**What you should do:**
Reproduce, please, the span of lines beginning at the line with "Write a Blender" and ending at the line with "R = math.radians", inclusive, minus any pictures.

[START OF Record set]

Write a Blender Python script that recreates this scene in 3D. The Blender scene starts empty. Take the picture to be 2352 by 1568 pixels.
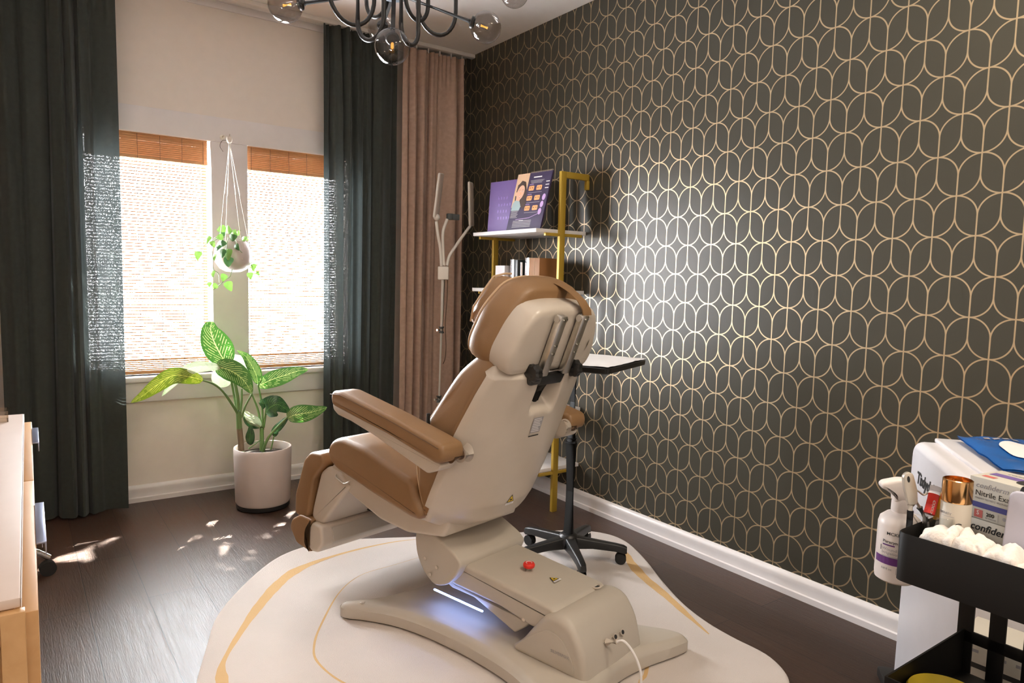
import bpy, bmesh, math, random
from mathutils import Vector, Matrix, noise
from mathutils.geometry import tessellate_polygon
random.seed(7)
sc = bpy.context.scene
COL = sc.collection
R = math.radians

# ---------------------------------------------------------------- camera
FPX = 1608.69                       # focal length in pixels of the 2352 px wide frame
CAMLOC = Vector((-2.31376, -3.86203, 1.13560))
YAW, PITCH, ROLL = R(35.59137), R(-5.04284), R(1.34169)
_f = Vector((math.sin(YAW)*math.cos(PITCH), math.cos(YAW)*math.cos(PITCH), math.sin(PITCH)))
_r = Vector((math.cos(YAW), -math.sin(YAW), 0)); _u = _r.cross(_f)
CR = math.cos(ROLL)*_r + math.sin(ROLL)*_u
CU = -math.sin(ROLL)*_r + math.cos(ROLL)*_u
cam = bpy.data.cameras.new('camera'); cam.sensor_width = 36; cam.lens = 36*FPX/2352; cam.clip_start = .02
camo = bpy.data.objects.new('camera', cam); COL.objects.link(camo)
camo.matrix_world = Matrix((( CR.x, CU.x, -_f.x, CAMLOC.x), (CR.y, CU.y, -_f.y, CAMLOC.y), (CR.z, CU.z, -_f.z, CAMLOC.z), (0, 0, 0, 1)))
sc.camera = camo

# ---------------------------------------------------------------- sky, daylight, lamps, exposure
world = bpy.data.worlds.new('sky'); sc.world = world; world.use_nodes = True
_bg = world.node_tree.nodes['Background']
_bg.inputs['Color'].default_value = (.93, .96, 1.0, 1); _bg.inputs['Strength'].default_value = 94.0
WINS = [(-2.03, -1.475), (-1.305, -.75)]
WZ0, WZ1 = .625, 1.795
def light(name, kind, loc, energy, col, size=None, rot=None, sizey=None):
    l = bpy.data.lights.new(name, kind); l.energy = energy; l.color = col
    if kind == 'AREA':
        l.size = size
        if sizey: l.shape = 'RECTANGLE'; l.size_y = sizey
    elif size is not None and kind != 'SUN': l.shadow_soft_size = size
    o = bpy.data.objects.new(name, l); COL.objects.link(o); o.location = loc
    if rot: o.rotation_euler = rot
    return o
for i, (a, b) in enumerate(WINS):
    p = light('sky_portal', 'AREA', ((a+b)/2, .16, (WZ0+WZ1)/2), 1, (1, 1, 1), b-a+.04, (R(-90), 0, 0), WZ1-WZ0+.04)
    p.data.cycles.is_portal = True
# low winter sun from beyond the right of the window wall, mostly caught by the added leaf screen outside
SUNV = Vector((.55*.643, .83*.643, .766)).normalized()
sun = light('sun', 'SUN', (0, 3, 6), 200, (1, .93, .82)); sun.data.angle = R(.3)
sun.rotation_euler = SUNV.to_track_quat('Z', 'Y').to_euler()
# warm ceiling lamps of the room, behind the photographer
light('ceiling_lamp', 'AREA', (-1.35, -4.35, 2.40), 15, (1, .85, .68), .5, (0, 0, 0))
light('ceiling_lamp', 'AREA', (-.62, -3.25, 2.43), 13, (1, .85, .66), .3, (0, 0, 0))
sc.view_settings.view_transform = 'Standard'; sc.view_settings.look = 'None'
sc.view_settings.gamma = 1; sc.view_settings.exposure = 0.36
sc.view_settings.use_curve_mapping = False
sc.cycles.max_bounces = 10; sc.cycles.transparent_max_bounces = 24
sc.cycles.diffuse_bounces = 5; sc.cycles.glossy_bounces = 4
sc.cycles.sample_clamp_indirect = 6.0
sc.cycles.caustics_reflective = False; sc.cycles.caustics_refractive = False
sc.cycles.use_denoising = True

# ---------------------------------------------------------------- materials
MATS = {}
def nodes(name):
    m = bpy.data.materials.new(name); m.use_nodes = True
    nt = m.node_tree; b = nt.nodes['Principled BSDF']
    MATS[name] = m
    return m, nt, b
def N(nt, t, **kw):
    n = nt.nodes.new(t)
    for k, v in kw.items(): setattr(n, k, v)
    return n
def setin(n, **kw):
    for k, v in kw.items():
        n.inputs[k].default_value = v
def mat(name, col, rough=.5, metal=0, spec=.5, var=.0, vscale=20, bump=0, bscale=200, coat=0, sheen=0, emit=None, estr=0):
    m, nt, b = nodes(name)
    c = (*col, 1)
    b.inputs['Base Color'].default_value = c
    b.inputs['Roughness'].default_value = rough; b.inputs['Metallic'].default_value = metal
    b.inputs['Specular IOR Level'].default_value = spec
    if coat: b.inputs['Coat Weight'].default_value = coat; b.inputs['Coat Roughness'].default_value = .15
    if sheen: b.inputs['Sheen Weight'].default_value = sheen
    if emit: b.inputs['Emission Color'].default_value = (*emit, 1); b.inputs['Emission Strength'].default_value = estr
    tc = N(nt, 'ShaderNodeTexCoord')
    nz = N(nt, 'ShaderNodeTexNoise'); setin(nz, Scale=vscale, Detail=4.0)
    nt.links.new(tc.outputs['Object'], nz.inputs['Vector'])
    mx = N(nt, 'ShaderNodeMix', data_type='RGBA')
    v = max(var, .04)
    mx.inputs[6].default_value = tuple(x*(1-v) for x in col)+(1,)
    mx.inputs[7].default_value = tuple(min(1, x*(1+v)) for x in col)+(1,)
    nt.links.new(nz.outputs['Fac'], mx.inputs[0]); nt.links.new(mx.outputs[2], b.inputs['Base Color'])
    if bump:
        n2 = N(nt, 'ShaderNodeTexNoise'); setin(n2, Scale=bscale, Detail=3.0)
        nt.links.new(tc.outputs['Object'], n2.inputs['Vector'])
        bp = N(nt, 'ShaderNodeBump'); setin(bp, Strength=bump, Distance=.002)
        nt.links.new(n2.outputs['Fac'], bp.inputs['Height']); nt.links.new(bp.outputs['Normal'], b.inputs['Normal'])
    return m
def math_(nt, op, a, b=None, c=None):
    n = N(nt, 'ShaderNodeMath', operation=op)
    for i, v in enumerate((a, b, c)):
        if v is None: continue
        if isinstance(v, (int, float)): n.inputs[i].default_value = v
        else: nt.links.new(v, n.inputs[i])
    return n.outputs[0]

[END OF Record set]
[START OF Record set]

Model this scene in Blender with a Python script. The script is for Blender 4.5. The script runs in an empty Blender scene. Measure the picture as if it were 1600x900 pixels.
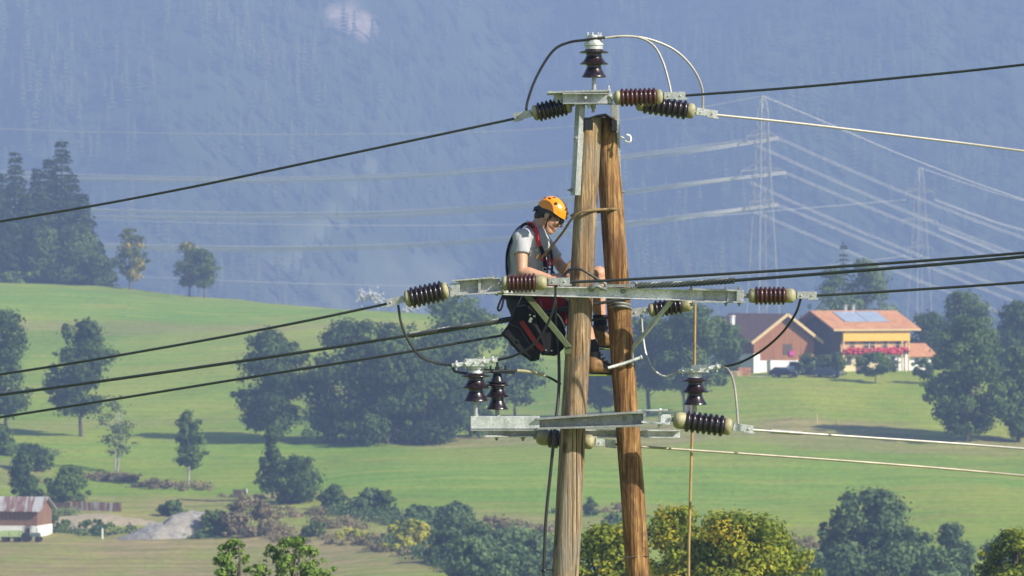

[END OF Record set]

**Exercise answer:**
Write a Blender Python script that recreates this scene in 3D. The Blender scene starts empty. Take the picture to be 2352 by 1568 pixels.
import bpy, bmesh, math, random
from mathutils import Vector, Matrix, noise
from mathutils.geometry import tessellate_polygon
random.seed(7)
sc = bpy.context.scene
COL = sc.collection
R = math.radians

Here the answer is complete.